Some of Wang Qingsong's early paintings, as described by Zhang Fang above

Couillard: Did the two of you hit it off right away?

Zhang Fang: It took some time, because at the time we met, I was already planning to come to the US.  We started dating about two months after our first encounter. And a year after that I came to the US to get a master’s degree in peace studies at Notre Dame. I stayed another year at Notre Dame for my Ph.D program in Economics, but in 2000, I came back to help Qingsong.

Couillard: It seems like your life is very unique and interesting.  What do you think shaped you to be that way?

Zhang Fang: Well, firstly I enjoy this kind of life. Freedom and flexibility are the two dominant forces that keep me interested in art. Character-wise, I owe much of my temperament to my mom – she’s very positive and happy, but she also taught me to be on alert at all times.  She grew up as a farmer and was illiterate, and was incredibly hard working.  She built our house from the ground up when we moved to Inner Mongolia. So I can enjoy a very simple life and make complex things work within the possibilities. 

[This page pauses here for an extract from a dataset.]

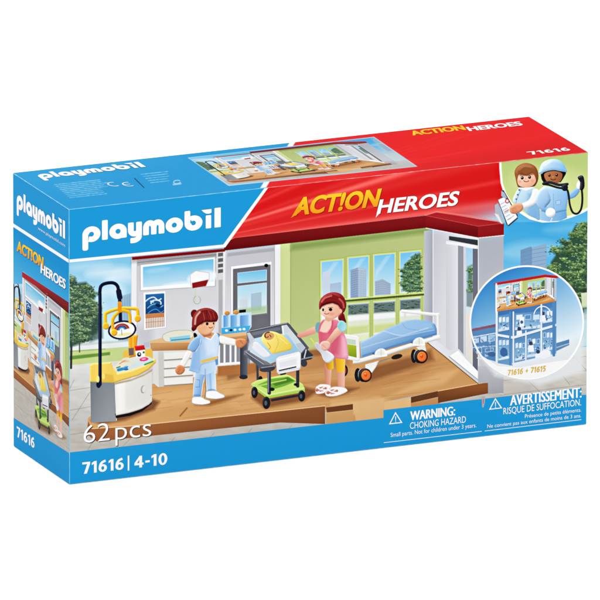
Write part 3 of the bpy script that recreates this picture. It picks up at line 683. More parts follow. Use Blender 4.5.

Couillard: What would you offer to people who want to live similarly non-mainstream lives?

Zhang Fang: I think the important thing is to trust yourself.  If you trust yourself, you’ll find a means to support any lifestyle.  Growing up, I was never rich and had to work hard to support myself, but I never worried about money.  I knew that in the end it would work out, and that’s how I was able to keep going.